Job sharing involves dividing one job’s responsibilities between two or more people. It is useful when a position needs full-time attention but does not require just one person. Job sharing encourages the sharing of ideas and learning from each other. Additionally, it helps ensure tasks are covered when someone takes time off. However, having two people in one role does lead to an increase in overhead costs.

Grounds for Rejecting an FWA Application

Employers in Malaysia currently face uncertainty regarding the acceptable grounds for rejecting FWA applications. Looking to Singapore, where clear examples of acceptable grounds for rejecting FWA applications have been provided in the Tripartite Guidelines, Malaysian employers may find valuable guidance in navigating this aspect of FWA implementation.

(a) Costs

Granting an FWA application can impose a considerable financial burden on employers, particularly in scenarios where remote work is involved. For instance, certain FWAs may necessitate employers to cover expenses associated with establishing a home office, including investments in office supplies and high-speed internet connections for employees.
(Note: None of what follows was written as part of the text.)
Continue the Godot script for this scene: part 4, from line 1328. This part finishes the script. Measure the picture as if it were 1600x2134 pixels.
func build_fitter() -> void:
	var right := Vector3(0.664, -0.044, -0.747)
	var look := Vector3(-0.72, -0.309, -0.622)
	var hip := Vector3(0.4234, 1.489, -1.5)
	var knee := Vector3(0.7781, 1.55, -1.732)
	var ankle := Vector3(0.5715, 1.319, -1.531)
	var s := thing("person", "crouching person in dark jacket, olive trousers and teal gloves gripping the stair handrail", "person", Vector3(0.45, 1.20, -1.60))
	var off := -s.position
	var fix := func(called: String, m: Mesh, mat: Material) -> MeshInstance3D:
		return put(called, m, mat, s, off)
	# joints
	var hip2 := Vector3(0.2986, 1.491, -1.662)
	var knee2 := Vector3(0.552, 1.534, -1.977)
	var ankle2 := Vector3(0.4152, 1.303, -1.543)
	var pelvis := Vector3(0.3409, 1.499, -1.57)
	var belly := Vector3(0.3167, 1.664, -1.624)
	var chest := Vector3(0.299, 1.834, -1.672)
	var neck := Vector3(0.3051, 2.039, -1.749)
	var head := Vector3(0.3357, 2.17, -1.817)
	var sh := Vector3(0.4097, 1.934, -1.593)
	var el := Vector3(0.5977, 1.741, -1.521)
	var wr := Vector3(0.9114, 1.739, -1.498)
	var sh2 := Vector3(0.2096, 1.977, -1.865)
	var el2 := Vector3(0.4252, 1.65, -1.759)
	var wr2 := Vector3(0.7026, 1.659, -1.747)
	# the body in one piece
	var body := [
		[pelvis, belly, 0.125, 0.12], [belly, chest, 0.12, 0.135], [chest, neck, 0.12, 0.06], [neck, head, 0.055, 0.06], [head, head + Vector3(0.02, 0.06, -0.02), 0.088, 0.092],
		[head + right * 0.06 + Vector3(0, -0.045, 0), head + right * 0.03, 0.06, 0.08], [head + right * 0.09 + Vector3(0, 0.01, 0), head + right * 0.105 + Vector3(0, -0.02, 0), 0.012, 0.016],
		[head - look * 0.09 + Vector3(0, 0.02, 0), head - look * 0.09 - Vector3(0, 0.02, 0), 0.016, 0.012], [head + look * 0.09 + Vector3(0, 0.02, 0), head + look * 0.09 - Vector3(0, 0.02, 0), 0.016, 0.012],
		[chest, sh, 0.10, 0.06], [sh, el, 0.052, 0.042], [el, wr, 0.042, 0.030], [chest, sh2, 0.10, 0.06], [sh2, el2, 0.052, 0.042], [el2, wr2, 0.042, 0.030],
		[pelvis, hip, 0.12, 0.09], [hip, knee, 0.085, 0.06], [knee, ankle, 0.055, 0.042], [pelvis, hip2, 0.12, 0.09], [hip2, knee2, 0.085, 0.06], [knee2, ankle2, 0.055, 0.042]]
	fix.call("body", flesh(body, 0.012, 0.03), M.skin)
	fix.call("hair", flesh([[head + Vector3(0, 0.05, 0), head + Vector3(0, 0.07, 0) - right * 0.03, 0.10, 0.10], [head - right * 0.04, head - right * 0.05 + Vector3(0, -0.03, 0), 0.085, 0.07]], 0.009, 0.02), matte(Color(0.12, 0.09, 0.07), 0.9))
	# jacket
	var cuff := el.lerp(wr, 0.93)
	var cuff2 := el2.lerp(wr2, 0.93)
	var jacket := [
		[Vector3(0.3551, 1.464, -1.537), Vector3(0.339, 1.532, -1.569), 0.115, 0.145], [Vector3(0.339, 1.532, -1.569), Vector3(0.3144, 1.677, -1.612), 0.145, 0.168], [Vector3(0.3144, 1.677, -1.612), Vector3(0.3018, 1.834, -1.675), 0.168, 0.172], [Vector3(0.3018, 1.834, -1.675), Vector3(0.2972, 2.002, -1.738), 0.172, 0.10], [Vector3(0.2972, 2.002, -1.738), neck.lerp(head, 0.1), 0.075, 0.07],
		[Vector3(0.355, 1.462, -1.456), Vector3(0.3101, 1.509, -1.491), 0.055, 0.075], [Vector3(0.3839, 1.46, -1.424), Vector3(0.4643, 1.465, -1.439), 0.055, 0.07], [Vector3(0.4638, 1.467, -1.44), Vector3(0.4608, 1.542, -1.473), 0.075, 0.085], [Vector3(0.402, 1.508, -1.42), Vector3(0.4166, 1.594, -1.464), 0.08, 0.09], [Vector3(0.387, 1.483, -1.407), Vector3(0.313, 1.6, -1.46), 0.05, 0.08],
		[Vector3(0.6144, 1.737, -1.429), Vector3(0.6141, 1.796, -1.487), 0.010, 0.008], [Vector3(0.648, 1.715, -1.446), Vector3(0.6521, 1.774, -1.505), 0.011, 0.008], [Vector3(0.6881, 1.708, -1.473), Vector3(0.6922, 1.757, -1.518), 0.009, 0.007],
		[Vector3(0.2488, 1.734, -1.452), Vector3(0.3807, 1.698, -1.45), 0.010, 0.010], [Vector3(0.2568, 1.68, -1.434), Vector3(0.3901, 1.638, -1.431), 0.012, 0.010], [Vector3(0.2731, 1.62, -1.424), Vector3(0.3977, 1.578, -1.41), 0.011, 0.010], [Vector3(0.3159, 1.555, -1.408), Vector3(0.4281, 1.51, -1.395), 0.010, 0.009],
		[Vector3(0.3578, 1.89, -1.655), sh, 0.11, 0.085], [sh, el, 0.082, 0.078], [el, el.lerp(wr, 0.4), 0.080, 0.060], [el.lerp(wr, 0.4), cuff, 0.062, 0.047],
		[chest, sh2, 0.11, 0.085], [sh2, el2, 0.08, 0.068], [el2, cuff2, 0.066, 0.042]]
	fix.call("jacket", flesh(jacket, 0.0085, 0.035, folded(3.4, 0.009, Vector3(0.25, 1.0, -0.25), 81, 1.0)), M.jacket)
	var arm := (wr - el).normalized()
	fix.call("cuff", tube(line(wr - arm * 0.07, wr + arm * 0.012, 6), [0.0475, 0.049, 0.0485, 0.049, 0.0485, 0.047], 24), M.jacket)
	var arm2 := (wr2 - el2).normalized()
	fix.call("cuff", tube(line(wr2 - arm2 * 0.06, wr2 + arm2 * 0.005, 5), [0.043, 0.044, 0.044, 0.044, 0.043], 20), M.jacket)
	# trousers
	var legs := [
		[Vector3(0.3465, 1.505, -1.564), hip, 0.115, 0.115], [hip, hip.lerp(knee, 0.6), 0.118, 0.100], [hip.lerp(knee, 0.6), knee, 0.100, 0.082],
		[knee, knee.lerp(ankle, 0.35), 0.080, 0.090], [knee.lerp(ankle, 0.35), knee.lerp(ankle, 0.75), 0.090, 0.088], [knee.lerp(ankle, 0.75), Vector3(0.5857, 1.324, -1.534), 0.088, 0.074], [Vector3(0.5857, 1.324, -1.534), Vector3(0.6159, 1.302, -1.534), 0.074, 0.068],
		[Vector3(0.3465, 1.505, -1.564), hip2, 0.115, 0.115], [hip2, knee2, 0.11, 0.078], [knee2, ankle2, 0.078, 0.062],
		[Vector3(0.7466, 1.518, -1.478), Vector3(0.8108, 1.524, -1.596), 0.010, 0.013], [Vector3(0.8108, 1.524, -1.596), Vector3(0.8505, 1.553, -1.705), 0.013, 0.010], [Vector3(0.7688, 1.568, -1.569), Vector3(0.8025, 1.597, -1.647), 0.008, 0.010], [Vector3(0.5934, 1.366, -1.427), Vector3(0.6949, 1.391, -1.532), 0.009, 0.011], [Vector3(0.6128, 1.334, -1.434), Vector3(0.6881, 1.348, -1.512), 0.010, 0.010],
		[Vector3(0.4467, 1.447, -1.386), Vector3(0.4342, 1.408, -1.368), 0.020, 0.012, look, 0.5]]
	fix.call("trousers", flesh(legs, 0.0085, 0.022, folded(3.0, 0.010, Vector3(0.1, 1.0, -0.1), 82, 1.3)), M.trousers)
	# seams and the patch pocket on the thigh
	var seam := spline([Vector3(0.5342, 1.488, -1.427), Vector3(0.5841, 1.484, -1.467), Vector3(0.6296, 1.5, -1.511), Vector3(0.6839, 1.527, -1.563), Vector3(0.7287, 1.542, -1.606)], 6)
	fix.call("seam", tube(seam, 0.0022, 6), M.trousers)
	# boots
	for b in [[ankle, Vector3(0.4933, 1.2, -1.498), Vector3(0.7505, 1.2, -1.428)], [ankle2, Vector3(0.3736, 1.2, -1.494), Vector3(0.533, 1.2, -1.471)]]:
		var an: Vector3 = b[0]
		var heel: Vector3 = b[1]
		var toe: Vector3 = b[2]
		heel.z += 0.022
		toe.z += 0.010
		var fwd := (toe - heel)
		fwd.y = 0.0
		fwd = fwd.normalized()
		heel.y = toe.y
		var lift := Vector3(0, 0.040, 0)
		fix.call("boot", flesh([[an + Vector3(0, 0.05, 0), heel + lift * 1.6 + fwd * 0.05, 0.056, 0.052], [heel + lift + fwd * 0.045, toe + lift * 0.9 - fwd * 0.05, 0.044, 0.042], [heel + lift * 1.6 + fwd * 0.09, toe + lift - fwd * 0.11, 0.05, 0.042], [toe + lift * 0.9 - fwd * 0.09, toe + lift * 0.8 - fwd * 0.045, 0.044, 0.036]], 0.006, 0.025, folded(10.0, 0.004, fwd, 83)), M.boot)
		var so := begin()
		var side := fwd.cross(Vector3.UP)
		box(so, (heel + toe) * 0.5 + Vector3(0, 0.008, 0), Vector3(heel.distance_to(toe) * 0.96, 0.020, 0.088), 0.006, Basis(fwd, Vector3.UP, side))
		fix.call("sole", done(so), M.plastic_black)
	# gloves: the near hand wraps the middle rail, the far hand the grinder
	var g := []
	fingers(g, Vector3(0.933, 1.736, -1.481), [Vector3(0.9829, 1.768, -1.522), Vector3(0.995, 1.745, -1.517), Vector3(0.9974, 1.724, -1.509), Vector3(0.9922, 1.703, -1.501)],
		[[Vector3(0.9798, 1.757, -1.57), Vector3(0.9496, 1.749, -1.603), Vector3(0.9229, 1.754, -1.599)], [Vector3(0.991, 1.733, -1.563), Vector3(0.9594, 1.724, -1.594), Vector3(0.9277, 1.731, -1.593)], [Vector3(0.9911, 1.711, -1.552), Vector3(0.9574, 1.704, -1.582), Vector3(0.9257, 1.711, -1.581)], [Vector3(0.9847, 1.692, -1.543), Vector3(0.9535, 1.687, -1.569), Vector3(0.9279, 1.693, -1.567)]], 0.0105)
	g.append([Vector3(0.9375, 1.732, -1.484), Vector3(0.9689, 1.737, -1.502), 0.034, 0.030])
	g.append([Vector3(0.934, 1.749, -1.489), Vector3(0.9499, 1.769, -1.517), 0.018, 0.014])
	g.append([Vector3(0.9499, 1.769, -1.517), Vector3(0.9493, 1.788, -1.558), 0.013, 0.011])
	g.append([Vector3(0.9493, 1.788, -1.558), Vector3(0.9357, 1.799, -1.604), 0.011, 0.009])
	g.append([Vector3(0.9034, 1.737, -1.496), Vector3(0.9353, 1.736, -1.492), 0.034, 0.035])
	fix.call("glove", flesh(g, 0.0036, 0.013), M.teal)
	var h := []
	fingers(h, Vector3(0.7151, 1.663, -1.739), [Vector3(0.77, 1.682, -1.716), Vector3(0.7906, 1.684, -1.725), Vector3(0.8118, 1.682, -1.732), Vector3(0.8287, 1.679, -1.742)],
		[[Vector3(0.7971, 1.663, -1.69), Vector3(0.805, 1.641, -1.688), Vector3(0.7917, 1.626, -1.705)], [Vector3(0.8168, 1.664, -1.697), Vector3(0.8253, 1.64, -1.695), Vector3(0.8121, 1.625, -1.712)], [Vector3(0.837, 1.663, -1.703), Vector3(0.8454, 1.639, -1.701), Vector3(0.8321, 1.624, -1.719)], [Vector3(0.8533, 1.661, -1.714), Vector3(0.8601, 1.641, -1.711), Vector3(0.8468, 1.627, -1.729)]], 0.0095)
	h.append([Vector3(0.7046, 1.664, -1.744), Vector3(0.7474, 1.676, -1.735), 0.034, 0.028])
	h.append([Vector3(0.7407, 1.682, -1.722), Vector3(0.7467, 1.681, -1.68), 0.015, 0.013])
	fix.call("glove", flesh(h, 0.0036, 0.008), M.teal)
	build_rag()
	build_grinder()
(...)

Cumulatively, these costs can escalate, particularly if a significant portion of the workforce transitions to remote work arrangements.

 (b) Detrimental to Productivity or Output

Granting an FWA application may result in a notable decline in individual, team, or organisational productivity and output, particularly in instances where remote or flexible schedules are involved. Supervisors may encounter difficulties in effectively monitoring the performance and progress of employees who are working remotely or on flexible schedules. This can impede their ability to offer timely feedback, address performance concerns, and uphold accountability standards. Consequently, this situation has the potential to diminish both individual and team productivity levels.

(c) Feasibility or Practicality

Granting an FWA application may prove unfeasible or impractical in certain instances, particularly in industries characterised by manufacturing or production lines. These environments demand adherence to specific shifts or schedules to sustain uninterrupted operations and achieve production goals. Introducing flexible working arrangements within such settings risks disrupting workflow, prolonging downtime, and diminishing productivity levels.

 

Conclusion

In both jurisdictions, the absence of penalties for employers who reject employees’ FWA requests is notable. Instead, employers are obligated to provide reasons for the rejection, fostering transparency and accountability in the decision-making process. While this may initially seem stringent, it also offers an opportunity for constructive dialogue between employers and employees.

By fostering open communication and flexibility, employers can demonstrate their commitment to supporting employees’ work-life balance while ensuring the organisation’s operational needs are met. This proactive approach not only enhances employee satisfaction and morale but also contributes to a more inclusive and adaptable workplace culture.